- Written task -
Separate out the lines that hold "from".

- Data extract -
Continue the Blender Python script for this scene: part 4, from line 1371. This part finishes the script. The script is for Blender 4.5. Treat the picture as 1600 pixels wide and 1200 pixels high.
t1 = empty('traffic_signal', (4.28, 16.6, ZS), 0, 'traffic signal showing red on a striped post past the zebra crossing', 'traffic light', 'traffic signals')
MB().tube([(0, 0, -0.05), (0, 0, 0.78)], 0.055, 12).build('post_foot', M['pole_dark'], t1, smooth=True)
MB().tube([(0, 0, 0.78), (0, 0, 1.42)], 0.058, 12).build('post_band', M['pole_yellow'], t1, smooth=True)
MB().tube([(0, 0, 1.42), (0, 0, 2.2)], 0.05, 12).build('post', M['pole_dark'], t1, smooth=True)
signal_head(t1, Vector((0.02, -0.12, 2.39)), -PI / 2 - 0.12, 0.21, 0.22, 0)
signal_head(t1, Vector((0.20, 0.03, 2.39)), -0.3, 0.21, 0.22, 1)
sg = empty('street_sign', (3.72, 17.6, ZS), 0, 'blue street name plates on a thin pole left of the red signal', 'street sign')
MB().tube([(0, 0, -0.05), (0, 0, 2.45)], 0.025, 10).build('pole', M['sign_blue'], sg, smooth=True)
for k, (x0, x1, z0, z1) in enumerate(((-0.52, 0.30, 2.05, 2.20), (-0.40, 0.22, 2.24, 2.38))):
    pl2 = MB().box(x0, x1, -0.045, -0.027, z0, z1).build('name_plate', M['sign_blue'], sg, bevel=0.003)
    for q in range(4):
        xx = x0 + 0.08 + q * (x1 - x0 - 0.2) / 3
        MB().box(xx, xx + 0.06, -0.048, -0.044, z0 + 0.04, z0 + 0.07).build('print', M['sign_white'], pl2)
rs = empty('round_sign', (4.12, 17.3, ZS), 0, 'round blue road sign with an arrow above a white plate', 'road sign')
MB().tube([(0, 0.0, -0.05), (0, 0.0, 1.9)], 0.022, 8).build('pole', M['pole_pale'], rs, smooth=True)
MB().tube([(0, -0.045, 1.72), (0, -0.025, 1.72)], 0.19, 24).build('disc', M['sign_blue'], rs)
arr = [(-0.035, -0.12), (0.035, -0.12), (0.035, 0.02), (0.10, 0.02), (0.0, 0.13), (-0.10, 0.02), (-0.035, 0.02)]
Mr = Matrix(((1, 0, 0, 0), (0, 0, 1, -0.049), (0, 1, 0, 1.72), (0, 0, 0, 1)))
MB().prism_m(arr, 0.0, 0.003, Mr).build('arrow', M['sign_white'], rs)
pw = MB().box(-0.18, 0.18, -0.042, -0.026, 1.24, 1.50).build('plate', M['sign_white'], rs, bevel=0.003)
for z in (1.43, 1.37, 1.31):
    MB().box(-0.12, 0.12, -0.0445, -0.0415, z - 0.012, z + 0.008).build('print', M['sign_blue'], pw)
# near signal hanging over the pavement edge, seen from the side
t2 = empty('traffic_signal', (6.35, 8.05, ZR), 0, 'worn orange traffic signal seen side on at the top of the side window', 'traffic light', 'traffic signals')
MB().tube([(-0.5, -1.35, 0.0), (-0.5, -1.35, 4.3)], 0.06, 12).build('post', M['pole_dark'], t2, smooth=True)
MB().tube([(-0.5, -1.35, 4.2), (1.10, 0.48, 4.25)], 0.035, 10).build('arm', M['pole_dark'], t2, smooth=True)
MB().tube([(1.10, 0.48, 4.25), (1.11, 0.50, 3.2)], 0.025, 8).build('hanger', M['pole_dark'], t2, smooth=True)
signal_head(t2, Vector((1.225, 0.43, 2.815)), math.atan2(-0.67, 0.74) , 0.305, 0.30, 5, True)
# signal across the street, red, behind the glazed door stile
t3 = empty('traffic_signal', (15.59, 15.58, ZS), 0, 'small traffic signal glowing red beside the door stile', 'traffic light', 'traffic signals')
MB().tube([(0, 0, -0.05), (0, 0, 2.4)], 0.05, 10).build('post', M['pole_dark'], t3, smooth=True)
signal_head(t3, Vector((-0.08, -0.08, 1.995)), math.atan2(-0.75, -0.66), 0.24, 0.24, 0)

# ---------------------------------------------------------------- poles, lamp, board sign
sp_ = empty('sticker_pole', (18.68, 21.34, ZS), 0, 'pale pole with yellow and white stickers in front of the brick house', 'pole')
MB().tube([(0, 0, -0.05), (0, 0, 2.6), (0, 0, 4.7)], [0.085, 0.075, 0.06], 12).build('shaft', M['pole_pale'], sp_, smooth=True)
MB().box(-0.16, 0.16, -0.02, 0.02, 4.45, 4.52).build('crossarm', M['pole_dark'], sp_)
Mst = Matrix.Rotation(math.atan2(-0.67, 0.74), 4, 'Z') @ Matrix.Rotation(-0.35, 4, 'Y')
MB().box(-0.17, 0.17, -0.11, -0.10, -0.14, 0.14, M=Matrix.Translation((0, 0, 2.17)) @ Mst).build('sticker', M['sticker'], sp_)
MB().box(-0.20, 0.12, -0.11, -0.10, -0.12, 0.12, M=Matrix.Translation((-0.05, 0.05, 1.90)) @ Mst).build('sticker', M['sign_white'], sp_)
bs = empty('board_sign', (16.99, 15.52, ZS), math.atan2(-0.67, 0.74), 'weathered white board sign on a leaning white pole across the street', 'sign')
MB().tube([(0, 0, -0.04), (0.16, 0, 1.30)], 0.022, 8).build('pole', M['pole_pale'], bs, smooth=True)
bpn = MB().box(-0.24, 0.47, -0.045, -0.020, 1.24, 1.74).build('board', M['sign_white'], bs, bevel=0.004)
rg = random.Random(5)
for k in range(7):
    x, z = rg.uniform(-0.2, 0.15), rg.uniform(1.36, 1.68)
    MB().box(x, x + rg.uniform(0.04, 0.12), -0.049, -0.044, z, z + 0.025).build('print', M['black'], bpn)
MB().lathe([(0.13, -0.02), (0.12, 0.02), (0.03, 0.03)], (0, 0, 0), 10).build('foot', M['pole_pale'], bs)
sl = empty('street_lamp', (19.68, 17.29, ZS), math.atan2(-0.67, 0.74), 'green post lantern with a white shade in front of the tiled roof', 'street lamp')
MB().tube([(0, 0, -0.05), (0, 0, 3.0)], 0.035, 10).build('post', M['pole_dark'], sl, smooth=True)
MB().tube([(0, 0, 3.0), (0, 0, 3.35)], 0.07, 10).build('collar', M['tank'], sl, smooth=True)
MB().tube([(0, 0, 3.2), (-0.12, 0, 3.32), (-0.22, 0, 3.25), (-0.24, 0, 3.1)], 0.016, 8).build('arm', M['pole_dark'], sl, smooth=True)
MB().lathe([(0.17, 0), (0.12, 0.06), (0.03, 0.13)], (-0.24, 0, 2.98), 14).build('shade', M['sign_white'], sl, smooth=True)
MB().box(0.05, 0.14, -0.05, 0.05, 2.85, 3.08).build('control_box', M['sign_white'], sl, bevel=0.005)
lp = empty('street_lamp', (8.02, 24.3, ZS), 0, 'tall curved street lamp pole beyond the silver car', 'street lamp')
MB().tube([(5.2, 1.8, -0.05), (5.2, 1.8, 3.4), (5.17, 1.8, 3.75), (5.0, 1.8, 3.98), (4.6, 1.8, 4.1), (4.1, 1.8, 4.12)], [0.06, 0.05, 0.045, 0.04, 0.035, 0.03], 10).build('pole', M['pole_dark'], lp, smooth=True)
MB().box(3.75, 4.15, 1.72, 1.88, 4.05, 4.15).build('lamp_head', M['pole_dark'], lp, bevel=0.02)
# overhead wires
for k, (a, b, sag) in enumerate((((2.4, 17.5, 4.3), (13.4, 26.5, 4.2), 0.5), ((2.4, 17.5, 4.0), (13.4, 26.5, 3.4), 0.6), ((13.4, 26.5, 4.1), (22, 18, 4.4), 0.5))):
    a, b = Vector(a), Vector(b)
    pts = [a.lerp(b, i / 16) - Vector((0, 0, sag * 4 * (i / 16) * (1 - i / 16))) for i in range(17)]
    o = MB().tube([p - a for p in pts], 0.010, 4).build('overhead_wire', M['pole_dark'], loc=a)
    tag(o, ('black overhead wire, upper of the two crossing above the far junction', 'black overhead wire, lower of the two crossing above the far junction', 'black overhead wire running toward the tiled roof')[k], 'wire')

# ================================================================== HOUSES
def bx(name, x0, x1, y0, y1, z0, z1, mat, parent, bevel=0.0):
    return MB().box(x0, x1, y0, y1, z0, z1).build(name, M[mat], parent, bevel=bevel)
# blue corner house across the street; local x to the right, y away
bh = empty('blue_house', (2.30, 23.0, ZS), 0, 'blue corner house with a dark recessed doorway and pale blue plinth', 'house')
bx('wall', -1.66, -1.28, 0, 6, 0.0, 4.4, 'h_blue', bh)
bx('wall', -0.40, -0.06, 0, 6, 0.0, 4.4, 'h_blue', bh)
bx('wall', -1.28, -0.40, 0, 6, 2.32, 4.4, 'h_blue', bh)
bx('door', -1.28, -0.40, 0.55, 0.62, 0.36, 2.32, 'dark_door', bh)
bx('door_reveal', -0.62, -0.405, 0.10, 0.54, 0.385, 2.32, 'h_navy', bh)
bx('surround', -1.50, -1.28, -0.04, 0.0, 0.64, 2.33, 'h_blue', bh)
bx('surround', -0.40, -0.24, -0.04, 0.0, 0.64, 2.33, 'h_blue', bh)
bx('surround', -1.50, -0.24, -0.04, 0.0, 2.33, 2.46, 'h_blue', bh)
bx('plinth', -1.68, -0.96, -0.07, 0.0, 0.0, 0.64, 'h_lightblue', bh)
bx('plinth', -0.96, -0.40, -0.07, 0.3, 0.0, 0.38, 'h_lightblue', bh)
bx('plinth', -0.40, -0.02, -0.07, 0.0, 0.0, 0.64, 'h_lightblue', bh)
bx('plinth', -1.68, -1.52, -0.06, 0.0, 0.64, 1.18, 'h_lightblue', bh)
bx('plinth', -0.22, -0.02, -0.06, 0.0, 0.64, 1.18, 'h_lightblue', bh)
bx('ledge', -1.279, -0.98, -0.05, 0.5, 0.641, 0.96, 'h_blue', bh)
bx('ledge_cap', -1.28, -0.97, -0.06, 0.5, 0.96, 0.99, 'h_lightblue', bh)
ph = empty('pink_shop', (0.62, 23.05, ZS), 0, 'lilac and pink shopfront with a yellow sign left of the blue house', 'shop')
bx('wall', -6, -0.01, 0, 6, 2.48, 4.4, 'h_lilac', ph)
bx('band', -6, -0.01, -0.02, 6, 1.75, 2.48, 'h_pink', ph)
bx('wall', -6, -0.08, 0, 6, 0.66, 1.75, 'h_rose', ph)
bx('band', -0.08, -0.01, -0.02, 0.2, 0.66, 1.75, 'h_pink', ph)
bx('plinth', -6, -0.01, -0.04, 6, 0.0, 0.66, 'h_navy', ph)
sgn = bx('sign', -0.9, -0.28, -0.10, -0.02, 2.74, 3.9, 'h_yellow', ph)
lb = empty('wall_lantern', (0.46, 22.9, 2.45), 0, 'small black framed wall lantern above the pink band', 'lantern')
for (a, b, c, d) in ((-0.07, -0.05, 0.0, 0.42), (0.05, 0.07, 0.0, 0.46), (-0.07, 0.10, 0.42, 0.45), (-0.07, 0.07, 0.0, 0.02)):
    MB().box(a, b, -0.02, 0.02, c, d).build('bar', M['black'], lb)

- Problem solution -
Continue the Blender Python script for this scene: part 4, from line 1371. This part finishes the script. The script is for Blender 4.5. Treat the picture as 1600 pixels wide and 1200 pixels high.
# near signal hanging over the pavement edge, seen from the side